Description of the task - Print exactly the lines from the first one down to the line that contains "random.seed(7)", both included, and skip the pictures.

Recorded information -
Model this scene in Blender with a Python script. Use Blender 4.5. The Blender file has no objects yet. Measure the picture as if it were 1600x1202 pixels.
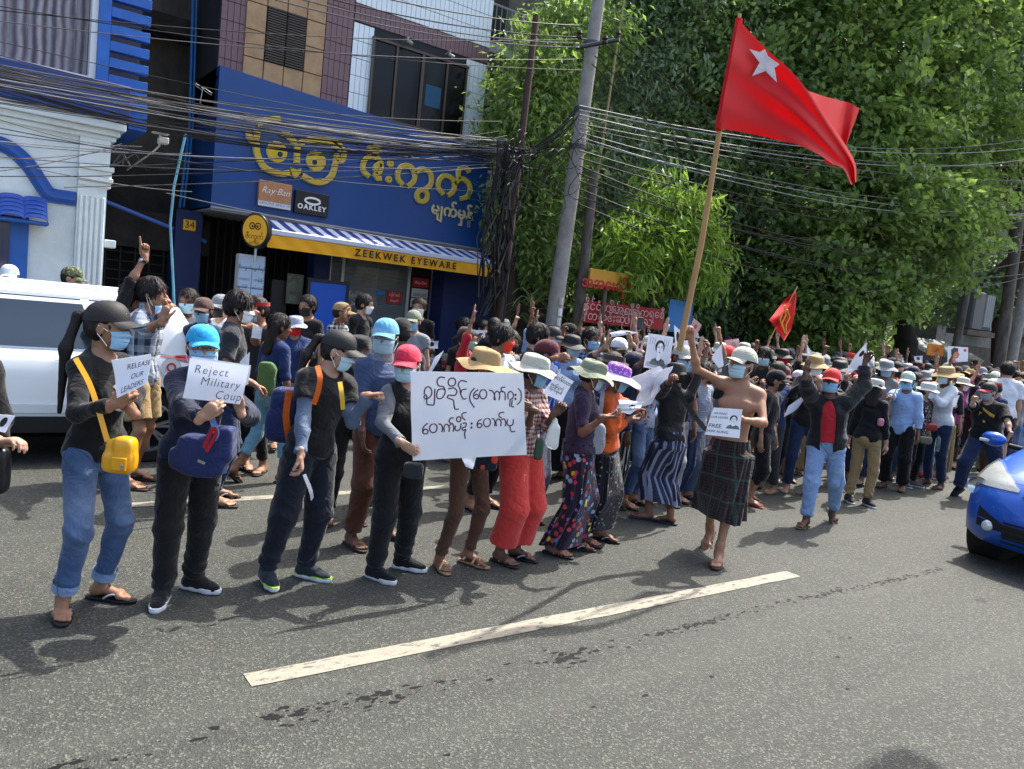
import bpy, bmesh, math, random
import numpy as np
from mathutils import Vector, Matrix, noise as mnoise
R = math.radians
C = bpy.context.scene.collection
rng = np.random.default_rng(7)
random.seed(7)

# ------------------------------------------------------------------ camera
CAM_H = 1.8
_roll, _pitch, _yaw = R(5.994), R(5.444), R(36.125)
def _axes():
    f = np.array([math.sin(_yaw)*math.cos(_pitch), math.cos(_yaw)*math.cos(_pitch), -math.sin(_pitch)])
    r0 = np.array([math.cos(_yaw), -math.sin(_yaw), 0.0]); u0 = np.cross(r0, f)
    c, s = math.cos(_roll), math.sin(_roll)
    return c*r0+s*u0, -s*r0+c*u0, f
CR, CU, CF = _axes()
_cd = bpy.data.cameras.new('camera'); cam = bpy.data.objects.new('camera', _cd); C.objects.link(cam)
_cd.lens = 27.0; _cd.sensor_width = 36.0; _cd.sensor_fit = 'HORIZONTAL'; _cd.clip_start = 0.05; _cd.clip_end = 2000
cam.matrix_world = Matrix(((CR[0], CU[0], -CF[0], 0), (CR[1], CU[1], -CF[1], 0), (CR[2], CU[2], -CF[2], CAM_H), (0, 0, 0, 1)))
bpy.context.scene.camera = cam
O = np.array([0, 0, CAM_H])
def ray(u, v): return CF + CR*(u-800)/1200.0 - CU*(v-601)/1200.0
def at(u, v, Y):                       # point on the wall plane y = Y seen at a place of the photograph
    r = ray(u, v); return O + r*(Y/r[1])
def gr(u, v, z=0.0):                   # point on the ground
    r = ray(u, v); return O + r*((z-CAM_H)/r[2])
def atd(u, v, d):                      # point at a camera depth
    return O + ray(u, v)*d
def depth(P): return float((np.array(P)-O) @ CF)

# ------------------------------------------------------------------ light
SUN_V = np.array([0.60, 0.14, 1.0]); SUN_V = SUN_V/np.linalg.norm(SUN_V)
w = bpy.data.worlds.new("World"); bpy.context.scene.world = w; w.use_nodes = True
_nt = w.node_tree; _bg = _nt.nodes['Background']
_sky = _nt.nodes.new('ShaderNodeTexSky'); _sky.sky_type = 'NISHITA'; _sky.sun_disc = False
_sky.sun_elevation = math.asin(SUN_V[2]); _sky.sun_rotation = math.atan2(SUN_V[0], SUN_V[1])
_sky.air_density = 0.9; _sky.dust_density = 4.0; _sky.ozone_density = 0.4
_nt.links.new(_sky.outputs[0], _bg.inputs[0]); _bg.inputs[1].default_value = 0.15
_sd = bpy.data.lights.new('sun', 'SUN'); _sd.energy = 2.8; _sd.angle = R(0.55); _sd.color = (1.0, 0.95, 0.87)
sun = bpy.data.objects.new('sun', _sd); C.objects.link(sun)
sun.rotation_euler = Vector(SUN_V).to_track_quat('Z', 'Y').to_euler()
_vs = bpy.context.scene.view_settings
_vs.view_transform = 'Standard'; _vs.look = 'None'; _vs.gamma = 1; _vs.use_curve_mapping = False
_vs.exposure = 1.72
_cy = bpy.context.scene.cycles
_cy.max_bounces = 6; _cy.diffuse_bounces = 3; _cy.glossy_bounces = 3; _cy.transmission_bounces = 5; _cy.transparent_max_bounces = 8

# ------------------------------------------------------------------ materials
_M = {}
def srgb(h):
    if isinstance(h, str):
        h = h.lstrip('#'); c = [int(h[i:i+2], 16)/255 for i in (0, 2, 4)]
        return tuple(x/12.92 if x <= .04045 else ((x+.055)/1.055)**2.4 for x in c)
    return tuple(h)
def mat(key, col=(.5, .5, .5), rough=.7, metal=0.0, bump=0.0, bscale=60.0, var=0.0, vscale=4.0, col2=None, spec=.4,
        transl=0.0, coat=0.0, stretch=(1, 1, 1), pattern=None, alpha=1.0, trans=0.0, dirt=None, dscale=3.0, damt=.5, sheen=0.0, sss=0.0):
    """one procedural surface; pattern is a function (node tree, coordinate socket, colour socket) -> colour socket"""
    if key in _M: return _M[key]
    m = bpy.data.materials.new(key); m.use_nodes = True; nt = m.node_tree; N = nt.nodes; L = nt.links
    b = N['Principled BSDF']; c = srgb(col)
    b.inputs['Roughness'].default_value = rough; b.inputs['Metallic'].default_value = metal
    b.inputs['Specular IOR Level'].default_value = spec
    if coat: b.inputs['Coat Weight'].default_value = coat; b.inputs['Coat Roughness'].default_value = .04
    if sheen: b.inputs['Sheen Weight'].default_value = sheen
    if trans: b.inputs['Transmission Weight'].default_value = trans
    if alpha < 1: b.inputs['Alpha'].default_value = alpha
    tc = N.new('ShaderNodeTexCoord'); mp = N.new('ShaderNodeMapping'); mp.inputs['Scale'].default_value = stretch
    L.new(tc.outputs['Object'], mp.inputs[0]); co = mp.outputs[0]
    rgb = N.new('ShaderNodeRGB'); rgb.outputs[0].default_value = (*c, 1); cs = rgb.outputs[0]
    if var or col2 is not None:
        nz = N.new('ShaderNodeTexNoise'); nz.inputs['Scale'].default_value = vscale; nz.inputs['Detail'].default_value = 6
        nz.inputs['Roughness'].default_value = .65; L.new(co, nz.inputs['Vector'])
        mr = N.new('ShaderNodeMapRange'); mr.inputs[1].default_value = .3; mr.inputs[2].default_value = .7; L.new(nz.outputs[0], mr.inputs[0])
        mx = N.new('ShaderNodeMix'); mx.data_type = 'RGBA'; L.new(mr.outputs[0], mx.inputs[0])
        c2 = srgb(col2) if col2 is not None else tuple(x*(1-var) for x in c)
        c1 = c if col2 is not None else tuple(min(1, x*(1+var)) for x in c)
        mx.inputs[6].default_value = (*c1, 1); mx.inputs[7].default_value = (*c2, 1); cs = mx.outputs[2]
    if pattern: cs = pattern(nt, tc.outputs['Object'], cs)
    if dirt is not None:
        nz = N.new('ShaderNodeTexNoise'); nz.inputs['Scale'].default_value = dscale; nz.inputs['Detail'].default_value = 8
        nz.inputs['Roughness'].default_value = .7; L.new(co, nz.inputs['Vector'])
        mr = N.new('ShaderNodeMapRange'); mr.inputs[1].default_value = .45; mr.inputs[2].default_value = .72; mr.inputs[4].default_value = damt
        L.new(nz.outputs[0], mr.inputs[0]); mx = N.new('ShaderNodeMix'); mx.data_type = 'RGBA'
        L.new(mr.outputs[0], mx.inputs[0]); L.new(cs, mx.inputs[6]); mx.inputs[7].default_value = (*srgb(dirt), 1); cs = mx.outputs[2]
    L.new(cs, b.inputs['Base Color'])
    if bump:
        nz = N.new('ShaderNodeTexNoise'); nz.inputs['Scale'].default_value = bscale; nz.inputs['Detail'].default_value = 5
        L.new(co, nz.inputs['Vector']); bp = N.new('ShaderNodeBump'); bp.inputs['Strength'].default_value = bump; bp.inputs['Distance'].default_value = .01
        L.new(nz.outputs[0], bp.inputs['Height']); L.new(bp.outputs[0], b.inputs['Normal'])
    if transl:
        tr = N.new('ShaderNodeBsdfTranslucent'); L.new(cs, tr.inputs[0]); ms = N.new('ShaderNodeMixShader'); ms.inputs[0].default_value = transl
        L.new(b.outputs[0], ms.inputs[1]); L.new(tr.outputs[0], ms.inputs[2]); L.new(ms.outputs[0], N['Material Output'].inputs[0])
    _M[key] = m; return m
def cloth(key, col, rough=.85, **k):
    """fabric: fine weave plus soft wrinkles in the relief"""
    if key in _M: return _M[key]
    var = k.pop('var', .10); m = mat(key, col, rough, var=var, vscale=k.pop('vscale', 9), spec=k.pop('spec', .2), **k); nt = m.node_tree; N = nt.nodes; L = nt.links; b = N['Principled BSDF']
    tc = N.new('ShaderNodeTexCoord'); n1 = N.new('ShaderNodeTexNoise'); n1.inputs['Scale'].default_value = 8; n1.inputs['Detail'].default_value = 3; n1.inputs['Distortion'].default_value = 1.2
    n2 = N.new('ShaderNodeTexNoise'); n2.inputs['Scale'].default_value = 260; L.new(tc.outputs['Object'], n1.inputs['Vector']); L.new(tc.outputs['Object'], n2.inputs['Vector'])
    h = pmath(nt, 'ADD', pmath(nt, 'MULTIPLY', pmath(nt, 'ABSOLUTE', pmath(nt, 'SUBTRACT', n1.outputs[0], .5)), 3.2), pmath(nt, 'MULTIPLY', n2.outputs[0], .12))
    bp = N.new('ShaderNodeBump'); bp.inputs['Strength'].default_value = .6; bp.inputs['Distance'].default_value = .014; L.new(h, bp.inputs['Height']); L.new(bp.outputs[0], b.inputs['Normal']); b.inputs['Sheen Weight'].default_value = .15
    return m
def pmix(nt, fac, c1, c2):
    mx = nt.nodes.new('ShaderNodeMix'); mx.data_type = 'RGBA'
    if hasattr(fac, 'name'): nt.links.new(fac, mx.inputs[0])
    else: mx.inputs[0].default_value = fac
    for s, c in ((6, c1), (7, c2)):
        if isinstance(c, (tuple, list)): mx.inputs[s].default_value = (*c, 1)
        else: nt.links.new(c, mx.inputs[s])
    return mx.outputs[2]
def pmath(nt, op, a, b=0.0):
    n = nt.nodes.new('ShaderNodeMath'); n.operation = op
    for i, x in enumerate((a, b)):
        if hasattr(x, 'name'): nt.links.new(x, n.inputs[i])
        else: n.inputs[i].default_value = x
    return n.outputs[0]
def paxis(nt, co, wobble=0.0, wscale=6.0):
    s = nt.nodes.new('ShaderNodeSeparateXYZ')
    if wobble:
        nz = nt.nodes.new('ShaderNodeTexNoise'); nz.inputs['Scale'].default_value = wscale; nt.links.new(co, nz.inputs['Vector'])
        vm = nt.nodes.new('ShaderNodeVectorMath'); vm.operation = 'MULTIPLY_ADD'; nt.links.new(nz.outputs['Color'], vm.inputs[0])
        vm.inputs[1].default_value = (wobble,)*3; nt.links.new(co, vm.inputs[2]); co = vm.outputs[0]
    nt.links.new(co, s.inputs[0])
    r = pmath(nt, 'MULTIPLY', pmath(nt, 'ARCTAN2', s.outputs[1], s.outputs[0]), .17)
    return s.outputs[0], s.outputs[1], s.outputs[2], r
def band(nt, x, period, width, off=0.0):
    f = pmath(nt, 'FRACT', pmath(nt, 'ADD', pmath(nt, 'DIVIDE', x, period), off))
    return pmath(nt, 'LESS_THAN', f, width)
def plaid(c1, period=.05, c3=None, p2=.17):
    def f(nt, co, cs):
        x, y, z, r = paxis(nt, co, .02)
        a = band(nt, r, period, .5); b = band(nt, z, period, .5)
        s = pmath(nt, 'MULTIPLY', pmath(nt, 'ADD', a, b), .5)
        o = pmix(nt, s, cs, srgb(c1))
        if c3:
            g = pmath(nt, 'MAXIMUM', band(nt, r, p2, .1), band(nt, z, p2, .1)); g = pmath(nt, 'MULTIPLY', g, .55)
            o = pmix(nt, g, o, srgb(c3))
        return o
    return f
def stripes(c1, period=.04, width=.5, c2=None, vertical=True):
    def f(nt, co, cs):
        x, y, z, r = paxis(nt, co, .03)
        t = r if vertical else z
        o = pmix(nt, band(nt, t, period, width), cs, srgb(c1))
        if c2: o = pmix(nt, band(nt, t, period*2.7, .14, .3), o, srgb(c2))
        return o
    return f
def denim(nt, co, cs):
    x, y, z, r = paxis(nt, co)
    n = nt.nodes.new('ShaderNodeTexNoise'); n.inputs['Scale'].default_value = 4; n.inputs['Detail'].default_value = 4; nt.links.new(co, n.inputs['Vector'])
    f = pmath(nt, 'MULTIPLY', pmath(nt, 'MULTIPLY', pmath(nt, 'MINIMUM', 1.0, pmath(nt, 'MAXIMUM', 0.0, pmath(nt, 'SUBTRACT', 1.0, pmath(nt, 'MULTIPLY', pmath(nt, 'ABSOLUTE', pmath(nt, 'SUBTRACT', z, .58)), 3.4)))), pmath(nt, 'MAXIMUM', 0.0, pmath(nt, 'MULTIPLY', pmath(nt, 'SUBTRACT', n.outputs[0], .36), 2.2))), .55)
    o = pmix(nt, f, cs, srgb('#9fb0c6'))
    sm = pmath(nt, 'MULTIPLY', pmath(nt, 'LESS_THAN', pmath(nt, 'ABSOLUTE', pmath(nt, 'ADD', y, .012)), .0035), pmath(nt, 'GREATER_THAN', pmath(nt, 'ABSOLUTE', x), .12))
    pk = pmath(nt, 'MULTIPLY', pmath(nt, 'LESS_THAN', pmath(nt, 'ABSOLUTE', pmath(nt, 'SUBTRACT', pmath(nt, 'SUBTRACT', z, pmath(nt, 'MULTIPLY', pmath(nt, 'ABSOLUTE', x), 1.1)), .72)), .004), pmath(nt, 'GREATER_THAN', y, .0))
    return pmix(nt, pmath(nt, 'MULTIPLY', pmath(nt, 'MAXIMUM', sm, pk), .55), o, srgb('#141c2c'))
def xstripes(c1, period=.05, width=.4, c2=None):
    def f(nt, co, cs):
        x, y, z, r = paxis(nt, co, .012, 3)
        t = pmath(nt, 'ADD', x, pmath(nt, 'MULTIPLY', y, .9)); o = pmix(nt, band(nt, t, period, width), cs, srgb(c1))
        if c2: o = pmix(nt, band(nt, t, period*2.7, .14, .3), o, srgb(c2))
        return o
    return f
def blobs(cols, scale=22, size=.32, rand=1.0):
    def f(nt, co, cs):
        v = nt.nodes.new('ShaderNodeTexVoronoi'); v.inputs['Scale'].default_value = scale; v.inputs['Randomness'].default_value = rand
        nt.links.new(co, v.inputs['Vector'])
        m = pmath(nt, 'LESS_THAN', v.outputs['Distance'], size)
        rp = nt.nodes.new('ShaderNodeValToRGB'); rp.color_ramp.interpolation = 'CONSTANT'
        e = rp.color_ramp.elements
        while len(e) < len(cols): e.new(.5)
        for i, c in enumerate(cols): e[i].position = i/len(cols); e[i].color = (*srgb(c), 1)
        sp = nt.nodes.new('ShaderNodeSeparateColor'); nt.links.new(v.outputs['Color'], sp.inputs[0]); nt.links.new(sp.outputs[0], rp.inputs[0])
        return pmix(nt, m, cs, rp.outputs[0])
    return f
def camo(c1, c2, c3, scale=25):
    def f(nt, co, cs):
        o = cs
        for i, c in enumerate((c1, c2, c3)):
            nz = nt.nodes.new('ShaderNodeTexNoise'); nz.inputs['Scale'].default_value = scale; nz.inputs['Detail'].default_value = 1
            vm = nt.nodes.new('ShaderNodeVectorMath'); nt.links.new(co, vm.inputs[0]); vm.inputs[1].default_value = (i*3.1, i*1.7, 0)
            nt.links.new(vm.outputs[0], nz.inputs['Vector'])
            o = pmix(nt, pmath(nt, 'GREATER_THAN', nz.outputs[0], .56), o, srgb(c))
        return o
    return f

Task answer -
Model this scene in Blender with a Python script. Use Blender 4.5. The Blender file has no objects yet. Measure the picture as if it were 1600x1202 pixels.
import bpy, bmesh, math, random
import numpy as np
from mathutils import Vector, Matrix, noise as mnoise
R = math.radians
C = bpy.context.scene.collection
rng = np.random.default_rng(7)
random.seed(7)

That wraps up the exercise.